Another thing to consider is if you can strengthen the bond you have with your current customers to create additional revenue streams. Are there opportunities to upsell them by adding low-cost services, features, or new offerings? Find creative solutions to modifying your business model.

 

Transparent Communications

Working at a startup is already a stressful occupation to choose. No employee wants to feel like they’re on a sinking ship. As a founder, get ahead of the conversation. Display thoughtful, concise leadership and a reimagined vision for the future. Clearly vocalize what is going on, what your company needs to do, and any additional risk factors you may face as an organization. Be honest about the challenges ahead of you without causing apathy, panic, or abandonment.

 

Another important piece in your communications to employees is to reestablish your company’s mission, vision, and purpose. Double down on your business objectives while initiating a rallying cry that empowers unity around the future of your company. The more your employees are kept in the loop, the more proactive they’ll be in helping you succeed. Remind them about why they joined your company and the impact you could collectively have on the industry. And always welcome creativity.

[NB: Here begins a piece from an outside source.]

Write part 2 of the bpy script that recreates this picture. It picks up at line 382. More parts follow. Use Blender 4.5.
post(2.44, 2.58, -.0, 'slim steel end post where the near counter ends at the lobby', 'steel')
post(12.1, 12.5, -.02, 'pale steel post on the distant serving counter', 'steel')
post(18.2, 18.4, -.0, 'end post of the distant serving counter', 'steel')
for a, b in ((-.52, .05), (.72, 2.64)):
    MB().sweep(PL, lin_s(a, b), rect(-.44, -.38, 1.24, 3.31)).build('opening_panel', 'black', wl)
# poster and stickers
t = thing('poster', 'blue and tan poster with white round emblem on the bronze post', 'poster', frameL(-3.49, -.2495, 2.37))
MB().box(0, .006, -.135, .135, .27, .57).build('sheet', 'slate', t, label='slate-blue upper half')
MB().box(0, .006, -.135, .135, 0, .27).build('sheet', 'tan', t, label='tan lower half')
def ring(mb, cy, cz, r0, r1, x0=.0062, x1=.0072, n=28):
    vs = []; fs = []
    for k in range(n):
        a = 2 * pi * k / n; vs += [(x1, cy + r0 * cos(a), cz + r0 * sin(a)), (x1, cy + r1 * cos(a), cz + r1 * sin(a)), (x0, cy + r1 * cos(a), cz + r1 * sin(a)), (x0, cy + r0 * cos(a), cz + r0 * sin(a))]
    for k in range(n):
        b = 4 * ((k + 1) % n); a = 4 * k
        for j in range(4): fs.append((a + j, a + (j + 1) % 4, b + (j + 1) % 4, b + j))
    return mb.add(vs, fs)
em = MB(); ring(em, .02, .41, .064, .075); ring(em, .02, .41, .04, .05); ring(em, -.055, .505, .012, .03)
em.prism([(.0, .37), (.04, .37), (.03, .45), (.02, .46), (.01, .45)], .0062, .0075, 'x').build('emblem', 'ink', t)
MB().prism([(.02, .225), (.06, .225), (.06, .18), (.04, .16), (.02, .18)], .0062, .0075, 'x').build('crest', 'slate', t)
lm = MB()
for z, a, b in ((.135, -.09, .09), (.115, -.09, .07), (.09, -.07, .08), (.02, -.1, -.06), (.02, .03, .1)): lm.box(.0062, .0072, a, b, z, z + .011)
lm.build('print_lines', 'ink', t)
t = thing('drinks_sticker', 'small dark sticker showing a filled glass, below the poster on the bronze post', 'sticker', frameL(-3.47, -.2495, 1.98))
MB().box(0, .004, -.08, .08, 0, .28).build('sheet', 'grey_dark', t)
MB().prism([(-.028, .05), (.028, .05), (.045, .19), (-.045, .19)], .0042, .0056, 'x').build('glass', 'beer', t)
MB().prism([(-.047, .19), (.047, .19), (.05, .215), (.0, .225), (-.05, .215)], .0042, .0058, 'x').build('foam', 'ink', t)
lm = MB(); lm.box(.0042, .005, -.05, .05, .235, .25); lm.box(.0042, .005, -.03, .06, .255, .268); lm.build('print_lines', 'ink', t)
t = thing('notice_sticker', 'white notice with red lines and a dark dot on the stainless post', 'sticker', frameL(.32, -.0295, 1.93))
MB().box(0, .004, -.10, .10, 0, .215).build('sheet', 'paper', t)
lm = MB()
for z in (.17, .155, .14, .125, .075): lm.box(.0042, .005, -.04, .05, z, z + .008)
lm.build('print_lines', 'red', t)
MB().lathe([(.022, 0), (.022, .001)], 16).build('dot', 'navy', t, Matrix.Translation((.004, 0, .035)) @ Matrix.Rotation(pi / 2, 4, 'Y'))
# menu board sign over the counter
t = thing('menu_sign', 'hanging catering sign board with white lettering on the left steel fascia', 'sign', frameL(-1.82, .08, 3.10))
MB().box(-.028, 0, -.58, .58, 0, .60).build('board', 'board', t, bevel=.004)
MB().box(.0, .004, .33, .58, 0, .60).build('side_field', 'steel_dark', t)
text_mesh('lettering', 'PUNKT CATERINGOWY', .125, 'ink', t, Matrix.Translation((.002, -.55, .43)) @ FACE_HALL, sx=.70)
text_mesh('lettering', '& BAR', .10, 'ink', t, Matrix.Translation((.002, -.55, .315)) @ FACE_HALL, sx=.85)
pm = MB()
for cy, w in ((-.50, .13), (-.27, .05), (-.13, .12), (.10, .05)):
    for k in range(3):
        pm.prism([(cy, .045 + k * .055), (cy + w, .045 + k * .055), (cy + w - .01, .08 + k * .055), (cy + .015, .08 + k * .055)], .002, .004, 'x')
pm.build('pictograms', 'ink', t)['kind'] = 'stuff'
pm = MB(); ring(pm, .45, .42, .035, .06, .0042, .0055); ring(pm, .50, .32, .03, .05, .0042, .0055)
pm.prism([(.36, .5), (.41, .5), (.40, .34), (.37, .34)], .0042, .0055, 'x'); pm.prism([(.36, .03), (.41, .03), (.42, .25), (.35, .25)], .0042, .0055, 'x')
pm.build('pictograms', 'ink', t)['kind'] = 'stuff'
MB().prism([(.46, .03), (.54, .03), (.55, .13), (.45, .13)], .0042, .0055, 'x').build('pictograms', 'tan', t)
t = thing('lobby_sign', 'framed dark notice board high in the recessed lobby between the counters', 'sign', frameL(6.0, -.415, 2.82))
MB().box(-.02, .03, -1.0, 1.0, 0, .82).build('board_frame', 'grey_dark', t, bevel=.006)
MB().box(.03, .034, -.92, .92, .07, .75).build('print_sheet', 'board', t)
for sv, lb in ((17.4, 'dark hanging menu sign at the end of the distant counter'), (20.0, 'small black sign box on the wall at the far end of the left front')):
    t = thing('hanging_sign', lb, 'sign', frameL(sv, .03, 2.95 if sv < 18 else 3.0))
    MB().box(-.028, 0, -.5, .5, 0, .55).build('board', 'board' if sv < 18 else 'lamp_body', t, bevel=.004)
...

Do not take this downturn as a time to stop communications with your investors or customers either. Continue your reporting, nurturing your venture contacts, and continuing momentum. I promise you, with more transparency, you’ll be amazed at what will get accomplished and who will step up to the plate.

 

Health Check

The old mantra that you need to work around the clock on your startup is an unhealthy characteristic of a successful entrepreneur. You will be more productive with a structure to the madness. Your time and energy aren’t finite. Don’t leave yourself on empty.

Entrepreneurs are at a higher risk for mental health issues, according to a study by Michael Freeman.  It is inherently stressful being at the helm of a startup, but without a proper work/life balance, it can get the best of you. Learn ways to distance yourself, decompress, tune out, and recharge.

It is easy to lose sleep over what is happening at your company. But lack of sleep can increase anxiety, fatigue, and depression. These are all outcomes that impair your judgement and decision making. A healthy balance of sleep, eating habits, routine, and exercise will go a far way in reducing burnout.

Your own mental health shouldn’t be your only concern, though. Find ways to improve morale for your employees by introducing team-building exercises, lunch gatherings, wellness programs, no-meeting mornings, early release days, or “off the clock” policies that limit expectations after work hours.

Innovative solutions emerge under constraint, especially when creative minds unite. Mentally adjust, align the team, refresh your business plan, communicate, execute, monitor, and change.

So as a founder, how are you navigating the economic uncertainty at your startup?